▸ **Source material**:
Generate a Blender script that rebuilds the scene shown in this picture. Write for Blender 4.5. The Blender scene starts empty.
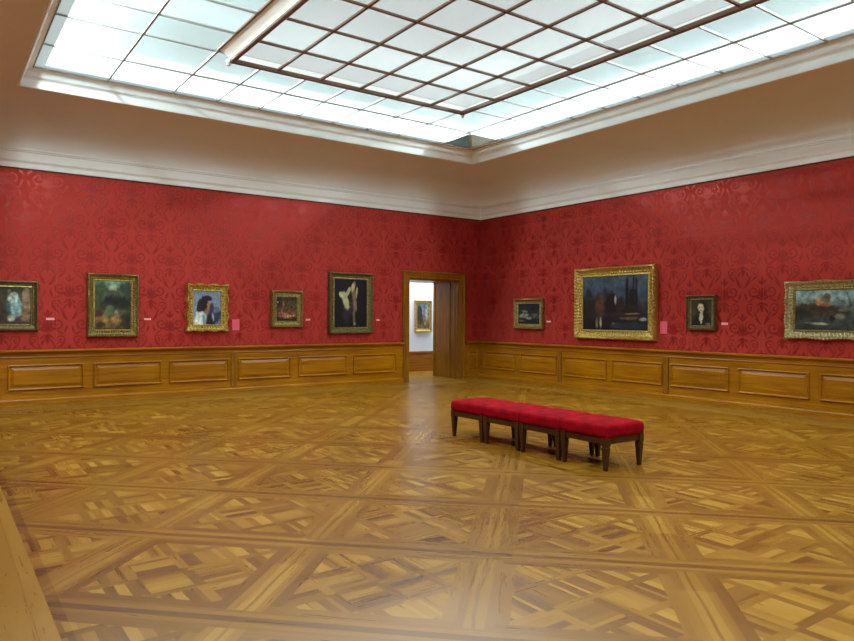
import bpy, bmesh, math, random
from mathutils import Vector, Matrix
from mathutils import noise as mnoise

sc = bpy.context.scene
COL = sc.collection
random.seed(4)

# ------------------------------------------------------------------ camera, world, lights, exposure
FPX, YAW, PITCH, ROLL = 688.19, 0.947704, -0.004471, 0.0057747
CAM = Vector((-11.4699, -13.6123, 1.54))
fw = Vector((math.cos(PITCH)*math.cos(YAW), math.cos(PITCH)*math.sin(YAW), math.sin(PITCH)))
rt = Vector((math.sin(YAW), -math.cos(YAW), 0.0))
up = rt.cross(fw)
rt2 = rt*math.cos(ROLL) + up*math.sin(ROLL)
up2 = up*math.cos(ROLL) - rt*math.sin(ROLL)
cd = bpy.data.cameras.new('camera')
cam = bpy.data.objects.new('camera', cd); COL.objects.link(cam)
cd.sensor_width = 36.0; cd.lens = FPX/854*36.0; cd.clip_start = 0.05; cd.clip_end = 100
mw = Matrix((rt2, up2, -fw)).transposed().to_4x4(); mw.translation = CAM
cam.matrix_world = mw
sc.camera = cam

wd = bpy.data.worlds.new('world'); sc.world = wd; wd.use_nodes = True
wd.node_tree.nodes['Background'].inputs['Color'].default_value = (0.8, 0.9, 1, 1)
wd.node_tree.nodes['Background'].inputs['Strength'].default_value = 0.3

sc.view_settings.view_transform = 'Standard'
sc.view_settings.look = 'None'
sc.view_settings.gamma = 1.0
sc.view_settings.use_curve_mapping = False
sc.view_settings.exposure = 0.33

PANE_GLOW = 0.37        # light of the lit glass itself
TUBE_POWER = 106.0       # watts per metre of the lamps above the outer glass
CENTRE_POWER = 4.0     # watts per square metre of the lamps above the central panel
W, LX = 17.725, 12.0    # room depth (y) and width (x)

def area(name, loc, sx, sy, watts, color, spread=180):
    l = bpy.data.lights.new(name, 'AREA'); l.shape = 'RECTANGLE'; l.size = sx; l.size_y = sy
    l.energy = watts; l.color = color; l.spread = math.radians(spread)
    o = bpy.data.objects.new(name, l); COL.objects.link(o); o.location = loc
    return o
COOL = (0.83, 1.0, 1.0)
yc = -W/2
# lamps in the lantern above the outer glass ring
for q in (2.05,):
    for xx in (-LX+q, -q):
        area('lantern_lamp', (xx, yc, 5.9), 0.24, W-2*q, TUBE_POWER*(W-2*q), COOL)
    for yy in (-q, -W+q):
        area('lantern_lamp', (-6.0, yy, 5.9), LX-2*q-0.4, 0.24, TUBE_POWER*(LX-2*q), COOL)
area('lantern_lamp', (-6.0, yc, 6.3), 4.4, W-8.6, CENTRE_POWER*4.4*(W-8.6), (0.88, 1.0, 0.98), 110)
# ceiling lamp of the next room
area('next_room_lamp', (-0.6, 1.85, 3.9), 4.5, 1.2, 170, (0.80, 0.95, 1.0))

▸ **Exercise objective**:
Starting at the first line of the material, output exactly the lines up to and including the one with "random.seed(4)". Do not include the pictures.

▸ **Written response**:
Generate a Blender script that rebuilds the scene shown in this picture. Write for Blender 4.5. The Blender scene starts empty.
import bpy, bmesh, math, random
from mathutils import Vector, Matrix
from mathutils import noise as mnoise

sc = bpy.context.scene
COL = sc.collection
random.seed(4)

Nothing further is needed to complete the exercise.